• **Prompt**: Return, word for word, the lines from the line holding "dk += 1.5 * v" through the line holding "fz = np.where(on, np.maximum(fz, 0.55), fz)". Include both end lines and no others.

[Rows from a 3D scene dataset]
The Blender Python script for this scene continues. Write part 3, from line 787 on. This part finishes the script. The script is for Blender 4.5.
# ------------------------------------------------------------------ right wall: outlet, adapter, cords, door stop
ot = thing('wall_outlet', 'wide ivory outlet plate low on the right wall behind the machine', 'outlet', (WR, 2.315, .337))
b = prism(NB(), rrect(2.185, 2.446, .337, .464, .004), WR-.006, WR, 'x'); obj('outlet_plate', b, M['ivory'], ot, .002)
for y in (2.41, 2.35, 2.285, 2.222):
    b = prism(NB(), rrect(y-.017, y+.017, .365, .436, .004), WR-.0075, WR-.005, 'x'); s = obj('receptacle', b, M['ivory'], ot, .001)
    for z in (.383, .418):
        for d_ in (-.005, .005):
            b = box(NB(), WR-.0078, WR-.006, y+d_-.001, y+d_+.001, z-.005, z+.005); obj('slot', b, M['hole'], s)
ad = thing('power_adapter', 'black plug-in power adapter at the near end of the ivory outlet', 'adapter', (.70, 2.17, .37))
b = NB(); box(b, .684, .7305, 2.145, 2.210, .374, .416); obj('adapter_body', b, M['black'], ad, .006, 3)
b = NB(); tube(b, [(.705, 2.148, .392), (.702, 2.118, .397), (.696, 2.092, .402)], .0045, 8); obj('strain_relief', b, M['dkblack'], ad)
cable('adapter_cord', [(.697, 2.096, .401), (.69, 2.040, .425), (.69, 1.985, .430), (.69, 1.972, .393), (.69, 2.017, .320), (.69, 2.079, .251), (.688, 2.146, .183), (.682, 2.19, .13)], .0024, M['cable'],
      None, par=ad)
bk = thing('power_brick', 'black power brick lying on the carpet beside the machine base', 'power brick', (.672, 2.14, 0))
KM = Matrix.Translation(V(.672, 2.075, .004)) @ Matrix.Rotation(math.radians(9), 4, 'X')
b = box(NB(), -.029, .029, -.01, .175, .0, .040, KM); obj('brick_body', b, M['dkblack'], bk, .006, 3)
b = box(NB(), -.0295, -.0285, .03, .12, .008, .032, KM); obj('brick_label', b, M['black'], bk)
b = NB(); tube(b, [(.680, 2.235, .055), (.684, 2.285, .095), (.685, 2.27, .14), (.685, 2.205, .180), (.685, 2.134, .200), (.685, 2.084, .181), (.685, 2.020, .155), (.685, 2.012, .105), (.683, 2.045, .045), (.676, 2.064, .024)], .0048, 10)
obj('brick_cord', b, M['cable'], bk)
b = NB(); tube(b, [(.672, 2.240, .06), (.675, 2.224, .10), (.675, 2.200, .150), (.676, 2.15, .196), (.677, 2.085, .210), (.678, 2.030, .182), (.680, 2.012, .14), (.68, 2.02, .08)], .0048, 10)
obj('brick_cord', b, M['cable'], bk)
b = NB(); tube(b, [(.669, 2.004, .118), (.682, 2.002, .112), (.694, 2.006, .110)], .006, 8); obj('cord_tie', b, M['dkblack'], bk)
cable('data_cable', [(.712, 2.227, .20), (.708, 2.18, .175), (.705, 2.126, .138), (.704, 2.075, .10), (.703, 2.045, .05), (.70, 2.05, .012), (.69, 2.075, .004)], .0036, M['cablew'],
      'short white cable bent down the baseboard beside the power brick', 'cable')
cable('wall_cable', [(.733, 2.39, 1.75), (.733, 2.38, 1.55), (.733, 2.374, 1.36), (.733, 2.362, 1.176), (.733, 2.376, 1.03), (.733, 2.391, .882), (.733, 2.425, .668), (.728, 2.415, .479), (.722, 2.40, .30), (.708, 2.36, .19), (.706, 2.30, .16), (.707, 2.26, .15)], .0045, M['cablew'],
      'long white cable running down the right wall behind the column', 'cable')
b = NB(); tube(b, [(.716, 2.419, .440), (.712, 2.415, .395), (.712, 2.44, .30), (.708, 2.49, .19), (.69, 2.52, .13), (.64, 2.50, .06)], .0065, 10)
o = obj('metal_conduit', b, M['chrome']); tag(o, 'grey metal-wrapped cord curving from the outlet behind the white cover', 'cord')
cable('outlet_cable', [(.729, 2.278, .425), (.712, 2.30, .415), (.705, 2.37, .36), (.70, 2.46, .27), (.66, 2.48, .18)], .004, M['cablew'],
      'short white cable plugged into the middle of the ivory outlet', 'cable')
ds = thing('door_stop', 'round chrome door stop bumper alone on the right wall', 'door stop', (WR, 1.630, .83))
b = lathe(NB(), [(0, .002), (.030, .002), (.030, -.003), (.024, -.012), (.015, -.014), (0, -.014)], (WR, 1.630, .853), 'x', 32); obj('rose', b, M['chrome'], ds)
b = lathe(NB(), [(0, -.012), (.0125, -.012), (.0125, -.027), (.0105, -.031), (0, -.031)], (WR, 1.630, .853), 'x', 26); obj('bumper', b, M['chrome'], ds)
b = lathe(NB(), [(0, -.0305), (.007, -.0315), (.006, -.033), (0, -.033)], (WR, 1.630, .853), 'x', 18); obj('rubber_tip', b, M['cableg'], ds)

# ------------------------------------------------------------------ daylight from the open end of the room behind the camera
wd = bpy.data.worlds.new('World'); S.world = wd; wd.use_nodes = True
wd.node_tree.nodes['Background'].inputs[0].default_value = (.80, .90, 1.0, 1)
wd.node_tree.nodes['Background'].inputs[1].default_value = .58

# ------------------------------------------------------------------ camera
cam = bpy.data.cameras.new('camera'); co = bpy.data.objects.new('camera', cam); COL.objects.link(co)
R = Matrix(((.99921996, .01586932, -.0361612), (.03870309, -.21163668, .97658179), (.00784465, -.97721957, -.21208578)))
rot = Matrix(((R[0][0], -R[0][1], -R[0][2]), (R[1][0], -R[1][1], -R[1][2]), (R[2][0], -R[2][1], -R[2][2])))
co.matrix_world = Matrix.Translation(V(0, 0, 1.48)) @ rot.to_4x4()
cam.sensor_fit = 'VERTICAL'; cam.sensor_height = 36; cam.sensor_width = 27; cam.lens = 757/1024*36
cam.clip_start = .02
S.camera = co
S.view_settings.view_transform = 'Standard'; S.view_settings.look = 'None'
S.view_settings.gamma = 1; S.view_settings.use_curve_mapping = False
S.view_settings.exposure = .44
--
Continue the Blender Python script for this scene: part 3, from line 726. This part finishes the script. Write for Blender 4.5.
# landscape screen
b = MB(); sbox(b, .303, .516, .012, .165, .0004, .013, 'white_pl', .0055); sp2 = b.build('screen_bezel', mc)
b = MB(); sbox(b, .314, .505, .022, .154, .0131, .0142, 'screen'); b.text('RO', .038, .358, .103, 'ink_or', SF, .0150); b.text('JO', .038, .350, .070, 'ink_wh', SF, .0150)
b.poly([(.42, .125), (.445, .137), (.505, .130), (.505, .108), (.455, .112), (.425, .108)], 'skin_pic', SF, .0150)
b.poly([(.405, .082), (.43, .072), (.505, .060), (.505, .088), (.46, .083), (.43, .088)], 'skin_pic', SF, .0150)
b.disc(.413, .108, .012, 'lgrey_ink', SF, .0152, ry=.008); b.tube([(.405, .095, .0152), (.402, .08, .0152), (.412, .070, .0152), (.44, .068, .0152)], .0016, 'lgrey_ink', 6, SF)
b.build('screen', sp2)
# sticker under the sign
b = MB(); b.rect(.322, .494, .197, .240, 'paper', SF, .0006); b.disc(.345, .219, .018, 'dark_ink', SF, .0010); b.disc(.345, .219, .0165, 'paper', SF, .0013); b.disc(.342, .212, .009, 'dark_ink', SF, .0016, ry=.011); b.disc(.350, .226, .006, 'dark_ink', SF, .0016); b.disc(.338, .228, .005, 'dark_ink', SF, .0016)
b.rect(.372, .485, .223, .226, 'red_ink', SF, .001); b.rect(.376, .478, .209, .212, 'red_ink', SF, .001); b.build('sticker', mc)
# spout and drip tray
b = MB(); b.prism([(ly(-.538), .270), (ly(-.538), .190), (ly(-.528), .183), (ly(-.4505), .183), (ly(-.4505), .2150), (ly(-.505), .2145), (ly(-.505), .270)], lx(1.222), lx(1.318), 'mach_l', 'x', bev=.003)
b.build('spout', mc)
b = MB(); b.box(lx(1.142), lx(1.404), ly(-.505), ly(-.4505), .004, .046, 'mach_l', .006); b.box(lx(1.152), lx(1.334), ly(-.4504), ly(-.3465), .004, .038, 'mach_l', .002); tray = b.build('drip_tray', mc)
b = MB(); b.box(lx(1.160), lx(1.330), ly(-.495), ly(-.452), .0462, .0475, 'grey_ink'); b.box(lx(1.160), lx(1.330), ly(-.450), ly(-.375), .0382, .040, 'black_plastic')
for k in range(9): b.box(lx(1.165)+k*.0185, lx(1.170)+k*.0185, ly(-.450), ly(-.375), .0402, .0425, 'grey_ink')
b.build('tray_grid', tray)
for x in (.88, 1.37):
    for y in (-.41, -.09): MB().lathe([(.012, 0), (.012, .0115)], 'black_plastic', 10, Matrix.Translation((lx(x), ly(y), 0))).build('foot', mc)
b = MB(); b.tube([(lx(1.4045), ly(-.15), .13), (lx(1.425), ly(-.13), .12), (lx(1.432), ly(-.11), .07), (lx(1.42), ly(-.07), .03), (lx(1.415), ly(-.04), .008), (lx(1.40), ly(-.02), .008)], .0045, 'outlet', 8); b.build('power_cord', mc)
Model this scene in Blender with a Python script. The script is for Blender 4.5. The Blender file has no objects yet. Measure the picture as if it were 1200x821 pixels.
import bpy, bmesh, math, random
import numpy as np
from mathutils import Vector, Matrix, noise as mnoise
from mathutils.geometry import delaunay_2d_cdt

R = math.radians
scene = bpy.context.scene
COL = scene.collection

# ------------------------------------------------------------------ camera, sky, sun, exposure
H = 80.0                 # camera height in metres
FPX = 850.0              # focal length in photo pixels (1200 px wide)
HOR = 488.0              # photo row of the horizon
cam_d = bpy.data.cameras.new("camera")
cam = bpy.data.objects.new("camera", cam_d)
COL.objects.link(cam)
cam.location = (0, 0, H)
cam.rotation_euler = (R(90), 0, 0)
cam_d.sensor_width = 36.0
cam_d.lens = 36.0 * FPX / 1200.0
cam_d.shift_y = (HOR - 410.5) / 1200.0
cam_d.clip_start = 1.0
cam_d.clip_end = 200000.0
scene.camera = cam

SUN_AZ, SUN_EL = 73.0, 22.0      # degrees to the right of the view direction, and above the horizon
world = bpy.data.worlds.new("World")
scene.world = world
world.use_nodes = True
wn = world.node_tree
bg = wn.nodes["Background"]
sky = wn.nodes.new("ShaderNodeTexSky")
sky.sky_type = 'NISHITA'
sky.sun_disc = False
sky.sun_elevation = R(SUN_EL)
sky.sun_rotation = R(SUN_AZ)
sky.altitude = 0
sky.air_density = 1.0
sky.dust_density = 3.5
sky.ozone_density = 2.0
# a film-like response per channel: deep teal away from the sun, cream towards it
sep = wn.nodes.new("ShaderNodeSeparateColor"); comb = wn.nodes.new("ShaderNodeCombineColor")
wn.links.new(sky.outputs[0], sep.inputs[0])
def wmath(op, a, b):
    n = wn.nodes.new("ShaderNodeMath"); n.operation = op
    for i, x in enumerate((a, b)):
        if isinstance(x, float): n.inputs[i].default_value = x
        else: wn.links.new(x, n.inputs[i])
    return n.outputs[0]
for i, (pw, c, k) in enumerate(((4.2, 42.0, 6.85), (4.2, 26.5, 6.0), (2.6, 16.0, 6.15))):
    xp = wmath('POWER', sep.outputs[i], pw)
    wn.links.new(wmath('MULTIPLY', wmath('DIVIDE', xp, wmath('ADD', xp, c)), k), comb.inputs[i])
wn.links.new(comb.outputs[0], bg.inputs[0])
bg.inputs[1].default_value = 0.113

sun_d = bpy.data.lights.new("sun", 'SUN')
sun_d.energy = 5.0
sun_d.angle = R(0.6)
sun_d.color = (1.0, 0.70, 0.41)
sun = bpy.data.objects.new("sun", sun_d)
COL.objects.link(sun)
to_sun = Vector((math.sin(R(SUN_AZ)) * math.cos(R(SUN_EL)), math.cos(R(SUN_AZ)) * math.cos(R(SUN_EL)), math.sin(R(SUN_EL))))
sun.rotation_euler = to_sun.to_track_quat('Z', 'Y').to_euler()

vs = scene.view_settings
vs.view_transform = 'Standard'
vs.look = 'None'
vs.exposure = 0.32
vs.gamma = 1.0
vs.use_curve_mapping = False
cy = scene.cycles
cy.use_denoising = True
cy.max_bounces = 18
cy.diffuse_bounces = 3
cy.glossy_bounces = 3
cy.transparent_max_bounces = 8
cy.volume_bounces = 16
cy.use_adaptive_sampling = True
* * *
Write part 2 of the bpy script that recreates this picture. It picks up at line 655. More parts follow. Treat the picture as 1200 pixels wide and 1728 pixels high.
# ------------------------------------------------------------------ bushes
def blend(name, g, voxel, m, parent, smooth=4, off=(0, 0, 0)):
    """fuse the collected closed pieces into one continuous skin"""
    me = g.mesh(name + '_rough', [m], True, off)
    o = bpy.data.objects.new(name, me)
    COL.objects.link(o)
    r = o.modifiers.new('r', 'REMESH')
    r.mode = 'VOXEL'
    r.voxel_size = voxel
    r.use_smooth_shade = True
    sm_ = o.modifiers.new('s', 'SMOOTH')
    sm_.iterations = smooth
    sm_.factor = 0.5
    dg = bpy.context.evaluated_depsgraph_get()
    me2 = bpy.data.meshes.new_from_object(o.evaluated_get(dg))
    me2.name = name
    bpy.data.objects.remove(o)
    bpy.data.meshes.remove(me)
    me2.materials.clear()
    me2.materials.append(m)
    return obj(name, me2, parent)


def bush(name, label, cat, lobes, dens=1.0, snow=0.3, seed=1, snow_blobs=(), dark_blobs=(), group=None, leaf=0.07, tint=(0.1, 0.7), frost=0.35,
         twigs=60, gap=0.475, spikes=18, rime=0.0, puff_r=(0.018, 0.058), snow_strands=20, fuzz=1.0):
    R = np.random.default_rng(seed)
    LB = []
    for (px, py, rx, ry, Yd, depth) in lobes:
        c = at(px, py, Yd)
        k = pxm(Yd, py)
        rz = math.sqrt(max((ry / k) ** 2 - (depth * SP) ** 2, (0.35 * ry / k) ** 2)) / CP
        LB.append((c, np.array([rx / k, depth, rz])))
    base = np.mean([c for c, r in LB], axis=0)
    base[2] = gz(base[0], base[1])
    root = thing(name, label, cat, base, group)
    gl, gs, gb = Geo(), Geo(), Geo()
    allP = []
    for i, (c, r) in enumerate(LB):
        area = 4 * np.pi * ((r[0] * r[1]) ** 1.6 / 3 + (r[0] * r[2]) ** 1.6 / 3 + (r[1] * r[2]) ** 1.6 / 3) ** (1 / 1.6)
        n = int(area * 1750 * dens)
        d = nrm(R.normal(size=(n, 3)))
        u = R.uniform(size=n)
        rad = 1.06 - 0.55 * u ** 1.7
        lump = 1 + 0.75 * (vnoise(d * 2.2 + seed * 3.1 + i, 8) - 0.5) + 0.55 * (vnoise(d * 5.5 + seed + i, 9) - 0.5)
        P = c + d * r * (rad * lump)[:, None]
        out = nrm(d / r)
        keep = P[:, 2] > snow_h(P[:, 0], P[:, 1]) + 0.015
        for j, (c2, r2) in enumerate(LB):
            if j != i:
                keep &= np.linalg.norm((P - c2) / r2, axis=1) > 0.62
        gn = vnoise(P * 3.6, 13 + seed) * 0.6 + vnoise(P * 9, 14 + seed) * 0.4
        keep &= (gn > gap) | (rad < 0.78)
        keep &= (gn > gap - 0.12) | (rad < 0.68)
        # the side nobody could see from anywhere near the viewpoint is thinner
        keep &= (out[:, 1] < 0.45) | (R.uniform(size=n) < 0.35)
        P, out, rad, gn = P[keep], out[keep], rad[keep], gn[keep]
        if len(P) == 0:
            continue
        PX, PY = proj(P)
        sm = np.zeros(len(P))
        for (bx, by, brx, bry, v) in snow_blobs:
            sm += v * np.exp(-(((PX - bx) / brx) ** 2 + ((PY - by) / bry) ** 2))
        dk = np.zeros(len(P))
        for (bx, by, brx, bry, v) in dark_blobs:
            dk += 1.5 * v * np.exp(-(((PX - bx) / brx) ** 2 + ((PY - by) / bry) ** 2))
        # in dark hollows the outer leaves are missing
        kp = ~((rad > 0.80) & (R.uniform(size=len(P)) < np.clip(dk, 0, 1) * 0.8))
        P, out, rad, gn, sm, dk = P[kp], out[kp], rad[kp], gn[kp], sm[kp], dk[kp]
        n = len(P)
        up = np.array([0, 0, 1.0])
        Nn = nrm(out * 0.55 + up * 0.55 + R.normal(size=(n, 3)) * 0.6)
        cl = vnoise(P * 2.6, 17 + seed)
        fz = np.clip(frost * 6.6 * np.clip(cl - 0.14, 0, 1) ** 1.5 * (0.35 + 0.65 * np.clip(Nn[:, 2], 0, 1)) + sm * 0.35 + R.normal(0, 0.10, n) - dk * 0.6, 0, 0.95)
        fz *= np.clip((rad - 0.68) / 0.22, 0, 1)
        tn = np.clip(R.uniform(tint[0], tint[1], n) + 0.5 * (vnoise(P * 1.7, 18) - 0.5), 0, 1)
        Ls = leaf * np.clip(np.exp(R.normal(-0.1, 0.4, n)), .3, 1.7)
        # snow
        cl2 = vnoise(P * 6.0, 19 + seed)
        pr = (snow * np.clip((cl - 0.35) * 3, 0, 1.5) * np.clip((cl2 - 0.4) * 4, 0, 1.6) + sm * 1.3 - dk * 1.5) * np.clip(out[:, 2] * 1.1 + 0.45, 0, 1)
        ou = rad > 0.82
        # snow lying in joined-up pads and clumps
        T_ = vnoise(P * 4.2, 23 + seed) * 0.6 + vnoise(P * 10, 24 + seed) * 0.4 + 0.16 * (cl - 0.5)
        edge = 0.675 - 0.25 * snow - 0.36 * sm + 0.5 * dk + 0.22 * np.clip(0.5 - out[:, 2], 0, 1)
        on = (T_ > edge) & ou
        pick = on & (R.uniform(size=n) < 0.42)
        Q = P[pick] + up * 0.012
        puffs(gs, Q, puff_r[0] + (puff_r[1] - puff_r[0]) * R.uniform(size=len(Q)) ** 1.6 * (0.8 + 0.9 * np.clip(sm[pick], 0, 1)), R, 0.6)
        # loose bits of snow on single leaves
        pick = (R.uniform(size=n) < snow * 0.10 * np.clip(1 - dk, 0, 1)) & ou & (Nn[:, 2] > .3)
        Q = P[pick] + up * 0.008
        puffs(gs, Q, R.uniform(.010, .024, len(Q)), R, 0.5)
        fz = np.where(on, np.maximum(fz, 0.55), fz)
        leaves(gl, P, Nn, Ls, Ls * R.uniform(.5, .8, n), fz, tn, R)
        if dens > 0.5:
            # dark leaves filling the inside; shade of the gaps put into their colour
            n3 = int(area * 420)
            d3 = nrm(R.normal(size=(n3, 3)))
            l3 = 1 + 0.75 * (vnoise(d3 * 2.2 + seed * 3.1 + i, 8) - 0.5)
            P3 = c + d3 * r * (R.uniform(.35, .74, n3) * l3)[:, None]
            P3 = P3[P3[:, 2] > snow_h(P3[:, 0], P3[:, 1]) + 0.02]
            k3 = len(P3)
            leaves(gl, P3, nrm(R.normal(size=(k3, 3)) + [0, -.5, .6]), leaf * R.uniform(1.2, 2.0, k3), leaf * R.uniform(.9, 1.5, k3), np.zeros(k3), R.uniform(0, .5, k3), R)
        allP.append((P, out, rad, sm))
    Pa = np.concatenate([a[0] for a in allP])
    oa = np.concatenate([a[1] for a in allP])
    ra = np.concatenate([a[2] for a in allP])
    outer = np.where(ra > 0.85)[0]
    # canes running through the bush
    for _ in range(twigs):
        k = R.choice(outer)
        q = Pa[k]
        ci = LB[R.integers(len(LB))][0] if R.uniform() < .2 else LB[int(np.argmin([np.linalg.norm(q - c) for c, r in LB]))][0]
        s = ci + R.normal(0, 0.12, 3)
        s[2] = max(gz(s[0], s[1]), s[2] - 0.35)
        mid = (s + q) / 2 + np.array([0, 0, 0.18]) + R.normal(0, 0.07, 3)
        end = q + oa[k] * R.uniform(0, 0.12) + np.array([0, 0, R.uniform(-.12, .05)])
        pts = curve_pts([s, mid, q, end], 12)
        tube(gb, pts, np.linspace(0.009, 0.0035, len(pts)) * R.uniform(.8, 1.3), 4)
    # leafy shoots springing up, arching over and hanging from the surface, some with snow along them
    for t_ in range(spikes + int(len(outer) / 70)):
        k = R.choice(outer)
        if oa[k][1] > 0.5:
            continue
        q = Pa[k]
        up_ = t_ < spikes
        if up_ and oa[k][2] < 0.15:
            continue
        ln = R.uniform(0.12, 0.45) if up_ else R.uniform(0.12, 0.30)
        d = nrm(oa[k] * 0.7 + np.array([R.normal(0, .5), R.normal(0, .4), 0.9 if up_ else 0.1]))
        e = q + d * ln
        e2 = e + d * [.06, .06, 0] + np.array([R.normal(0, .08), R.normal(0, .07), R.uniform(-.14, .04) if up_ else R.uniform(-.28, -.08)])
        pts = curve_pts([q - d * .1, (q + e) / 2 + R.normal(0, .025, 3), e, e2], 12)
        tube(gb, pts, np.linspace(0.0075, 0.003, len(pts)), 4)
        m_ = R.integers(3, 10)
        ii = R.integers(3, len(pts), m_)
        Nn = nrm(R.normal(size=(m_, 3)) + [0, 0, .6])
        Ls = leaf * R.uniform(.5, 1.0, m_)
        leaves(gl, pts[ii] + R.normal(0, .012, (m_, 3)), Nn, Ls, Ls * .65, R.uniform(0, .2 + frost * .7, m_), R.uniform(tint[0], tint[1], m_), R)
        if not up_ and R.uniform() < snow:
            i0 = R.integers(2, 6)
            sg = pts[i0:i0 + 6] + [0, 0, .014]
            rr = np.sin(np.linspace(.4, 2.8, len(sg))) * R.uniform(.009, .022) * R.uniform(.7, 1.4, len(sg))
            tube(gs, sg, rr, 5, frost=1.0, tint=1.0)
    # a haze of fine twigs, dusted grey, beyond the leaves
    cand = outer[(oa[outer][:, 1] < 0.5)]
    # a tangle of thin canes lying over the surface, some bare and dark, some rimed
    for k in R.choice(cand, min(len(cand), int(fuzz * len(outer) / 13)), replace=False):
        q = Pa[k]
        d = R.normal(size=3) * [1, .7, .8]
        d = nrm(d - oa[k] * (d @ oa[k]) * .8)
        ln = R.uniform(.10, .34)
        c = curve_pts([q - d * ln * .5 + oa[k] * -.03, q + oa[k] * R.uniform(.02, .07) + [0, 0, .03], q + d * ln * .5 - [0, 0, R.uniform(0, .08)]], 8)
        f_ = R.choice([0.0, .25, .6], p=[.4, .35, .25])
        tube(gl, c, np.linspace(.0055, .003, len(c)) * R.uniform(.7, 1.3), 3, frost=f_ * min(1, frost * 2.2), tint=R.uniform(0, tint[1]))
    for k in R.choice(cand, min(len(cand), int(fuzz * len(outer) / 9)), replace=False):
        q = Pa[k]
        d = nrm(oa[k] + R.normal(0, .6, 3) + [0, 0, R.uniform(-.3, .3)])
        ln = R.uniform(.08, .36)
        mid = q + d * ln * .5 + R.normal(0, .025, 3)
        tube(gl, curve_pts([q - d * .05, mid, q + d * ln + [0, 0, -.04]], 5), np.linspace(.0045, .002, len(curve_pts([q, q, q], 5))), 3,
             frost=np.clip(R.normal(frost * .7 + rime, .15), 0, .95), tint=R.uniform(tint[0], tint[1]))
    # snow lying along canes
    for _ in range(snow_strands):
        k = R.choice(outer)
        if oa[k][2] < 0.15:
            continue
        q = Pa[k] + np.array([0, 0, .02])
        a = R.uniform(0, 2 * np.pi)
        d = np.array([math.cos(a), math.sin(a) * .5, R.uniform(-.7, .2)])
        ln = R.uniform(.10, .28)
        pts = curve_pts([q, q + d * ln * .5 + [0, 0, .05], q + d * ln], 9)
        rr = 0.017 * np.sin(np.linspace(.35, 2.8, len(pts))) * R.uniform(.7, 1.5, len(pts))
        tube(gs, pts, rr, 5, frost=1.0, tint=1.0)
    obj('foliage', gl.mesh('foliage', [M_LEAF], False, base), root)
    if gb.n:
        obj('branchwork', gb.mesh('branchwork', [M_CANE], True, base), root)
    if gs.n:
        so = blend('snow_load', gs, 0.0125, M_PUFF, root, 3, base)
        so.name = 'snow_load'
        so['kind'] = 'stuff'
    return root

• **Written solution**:
            dk += 1.5 * v * np.exp(-(((PX - bx) / brx) ** 2 + ((PY - by) / bry) ** 2))
        # in dark hollows the outer leaves are missing
        kp = ~((rad > 0.80) & (R.uniform(size=len(P)) < np.clip(dk, 0, 1) * 0.8))
        P, out, rad, gn, sm, dk = P[kp], out[kp], rad[kp], gn[kp], sm[kp], dk[kp]
        n = len(P)
        up = np.array([0, 0, 1.0])
        Nn = nrm(out * 0.55 + up * 0.55 + R.normal(size=(n, 3)) * 0.6)
        cl = vnoise(P * 2.6, 17 + seed)
        fz = np.clip(frost * 6.6 * np.clip(cl - 0.14, 0, 1) ** 1.5 * (0.35 + 0.65 * np.clip(Nn[:, 2], 0, 1)) + sm * 0.35 + R.normal(0, 0.10, n) - dk * 0.6, 0, 0.95)
        fz *= np.clip((rad - 0.68) / 0.22, 0, 1)
        tn = np.clip(R.uniform(tint[0], tint[1], n) + 0.5 * (vnoise(P * 1.7, 18) - 0.5), 0, 1)
        Ls = leaf * np.clip(np.exp(R.normal(-0.1, 0.4, n)), .3, 1.7)
        # snow
        cl2 = vnoise(P * 6.0, 19 + seed)
        pr = (snow * np.clip((cl - 0.35) * 3, 0, 1.5) * np.clip((cl2 - 0.4) * 4, 0, 1.6) + sm * 1.3 - dk * 1.5) * np.clip(out[:, 2] * 1.1 + 0.45, 0, 1)
        ou = rad > 0.82
        # snow lying in joined-up pads and clumps
        T_ = vnoise(P * 4.2, 23 + seed) * 0.6 + vnoise(P * 10, 24 + seed) * 0.4 + 0.16 * (cl - 0.5)
        edge = 0.675 - 0.25 * snow - 0.36 * sm + 0.5 * dk + 0.22 * np.clip(0.5 - out[:, 2], 0, 1)
        on = (T_ > edge) & ou
        pick = on & (R.uniform(size=n) < 0.42)
        Q = P[pick] + up * 0.012
        puffs(gs, Q, puff_r[0] + (puff_r[1] - puff_r[0]) * R.uniform(size=len(Q)) ** 1.6 * (0.8 + 0.9 * np.clip(sm[pick], 0, 1)), R, 0.6)
        # loose bits of snow on single leaves
        pick = (R.uniform(size=n) < snow * 0.10 * np.clip(1 - dk, 0, 1)) & ou & (Nn[:, 2] > .3)
        Q = P[pick] + up * 0.008
        puffs(gs, Q, R.uniform(.010, .024, len(Q)), R, 0.5)
        fz = np.where(on, np.maximum(fz, 0.55), fz)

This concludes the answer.